Aunque cada uno ve la realidad y piensa que lo que ve es compartido por los otros, esa interpretación es siempre subjetiva. Observar, compartir y estar de verdad son acciones que deben ser aprendidas.


El monólogo interno es uno de los principales obstáculos. ¿Cómo me hablo? ¿Es un monólogo productivo o improductivo? ¿Es necesario o innecesario? ¿Qué palabras repito? ¿Cómo estoy alimentando mi vida? ¿Cuánto tiempo paso pensando en tonterías?


En la meditación —otra vía hacia la espiritualidad natural— trabajamos todo esto y mucho más. Es un gesto de humildad hacia nosotros y un primer paso para posicionarnos en el buen lugar. Cuando meditamos, la sentada no se acaba cuando finaliza la meditación, sino que continúa en todos aquellos actos cotidianos, como caminar, comer, trabajar, etc.
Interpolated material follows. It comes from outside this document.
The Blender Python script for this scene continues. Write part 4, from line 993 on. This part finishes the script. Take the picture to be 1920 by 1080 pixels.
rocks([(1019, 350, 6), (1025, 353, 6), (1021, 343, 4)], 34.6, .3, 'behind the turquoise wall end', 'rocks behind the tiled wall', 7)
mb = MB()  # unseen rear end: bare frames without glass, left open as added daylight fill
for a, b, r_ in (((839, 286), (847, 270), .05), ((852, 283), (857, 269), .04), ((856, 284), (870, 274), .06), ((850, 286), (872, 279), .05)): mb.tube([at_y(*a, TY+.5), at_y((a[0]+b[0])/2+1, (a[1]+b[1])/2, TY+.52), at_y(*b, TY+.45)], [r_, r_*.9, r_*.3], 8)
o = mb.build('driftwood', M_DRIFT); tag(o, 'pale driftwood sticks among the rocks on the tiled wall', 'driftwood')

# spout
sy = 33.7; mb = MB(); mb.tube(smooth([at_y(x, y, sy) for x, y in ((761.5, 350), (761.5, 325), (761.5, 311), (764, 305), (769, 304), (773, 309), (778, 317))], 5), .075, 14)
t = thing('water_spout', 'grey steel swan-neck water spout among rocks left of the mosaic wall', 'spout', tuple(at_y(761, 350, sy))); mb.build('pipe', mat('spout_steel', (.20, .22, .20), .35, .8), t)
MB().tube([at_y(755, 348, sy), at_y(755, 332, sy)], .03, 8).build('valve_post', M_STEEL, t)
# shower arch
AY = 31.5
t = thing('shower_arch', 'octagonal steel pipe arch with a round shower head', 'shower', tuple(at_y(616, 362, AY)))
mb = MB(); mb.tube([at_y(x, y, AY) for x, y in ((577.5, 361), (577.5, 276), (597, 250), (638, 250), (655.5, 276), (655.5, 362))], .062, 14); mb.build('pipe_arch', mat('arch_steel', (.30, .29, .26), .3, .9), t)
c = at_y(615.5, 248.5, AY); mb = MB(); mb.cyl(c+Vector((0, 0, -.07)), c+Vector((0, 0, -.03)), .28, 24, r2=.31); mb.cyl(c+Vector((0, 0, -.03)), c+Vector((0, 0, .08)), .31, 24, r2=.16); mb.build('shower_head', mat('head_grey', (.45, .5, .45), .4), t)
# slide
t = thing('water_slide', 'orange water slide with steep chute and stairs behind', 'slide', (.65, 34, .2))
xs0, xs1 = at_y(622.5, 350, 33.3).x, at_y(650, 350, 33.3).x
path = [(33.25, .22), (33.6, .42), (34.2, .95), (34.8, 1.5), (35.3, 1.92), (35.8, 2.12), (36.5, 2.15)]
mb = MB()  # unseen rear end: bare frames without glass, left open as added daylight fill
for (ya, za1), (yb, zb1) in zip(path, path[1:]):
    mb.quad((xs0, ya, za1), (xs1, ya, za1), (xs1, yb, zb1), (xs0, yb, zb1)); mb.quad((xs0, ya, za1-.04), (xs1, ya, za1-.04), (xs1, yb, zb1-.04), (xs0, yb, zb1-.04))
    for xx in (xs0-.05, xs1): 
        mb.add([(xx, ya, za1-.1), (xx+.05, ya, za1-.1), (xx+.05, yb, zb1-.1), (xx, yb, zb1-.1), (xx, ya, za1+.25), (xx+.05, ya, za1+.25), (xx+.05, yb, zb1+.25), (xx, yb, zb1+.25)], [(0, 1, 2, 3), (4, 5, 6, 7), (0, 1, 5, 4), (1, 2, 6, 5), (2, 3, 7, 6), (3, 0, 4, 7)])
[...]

Sentarse a meditar no implica una actitud pasiva o un placer de evadirnos, sino que requiere de una actitud receptiva y permitir que algo profundo emerja. Cuando meditamos la realidad nos atrapa. Gracias a esto podemos situarnos y volver a ese punto de humildad. Un cúmulo de sensaciones nos salen al paso, en la forma de molestias corporales, tensiones y, cómo no, un gran número de pensamientos.


Observar el pensamiento es un trabajo. El ejercicio consiste en situarnos en el buen lugar para evitar que la rumiación mental nos atrape. Si somos capaces de observar el flujo de pensamientos, percibiremos un gran cambio. Dejamos de identificarnos con ellos y generamos un espacio entre esas ideas y nosotros. Y en ese espacio surgen opciones: lo digo o no lo digo, lo expreso o no lo expreso. Existe ese pequeño margen de libertad.


Por eso es muy importante estar atentos a esas representaciones internas. Los pensamientos van generando una forma de estar. No hay algo bueno o algo malo. Somos todo a la vez. De ese cúmulo de sensaciones e ideas brota lo que somos. La primera regla es dejar pasar los pensamientos como si viésemos pasar las nubes, sin oponerles resistencia ni tampoco detenerse en ellos.


La respuesta, sea la que sea, la encuentro dentro de mí. Dejo que aparezca y la acojo una vez descubierta. Dejo que se exprese, sin intentar cambiar nada, sin querer controlarla, la vivo. Me abro a aquello que surge y escucho sin juicio lo que acontezca. En ese esperar, en ese no hacer, lo adecuado emerge por sí mismo. Por ello, cuando me siento a meditar, medito.


Vivir la espiritualidad es abrirse al mundo de las sensaciones, de los sentidos, de estar plenamente en el instante presente, del goce de lo auténtico, de dejarse ser, respirar y vivir. Así de simple, así de complejo.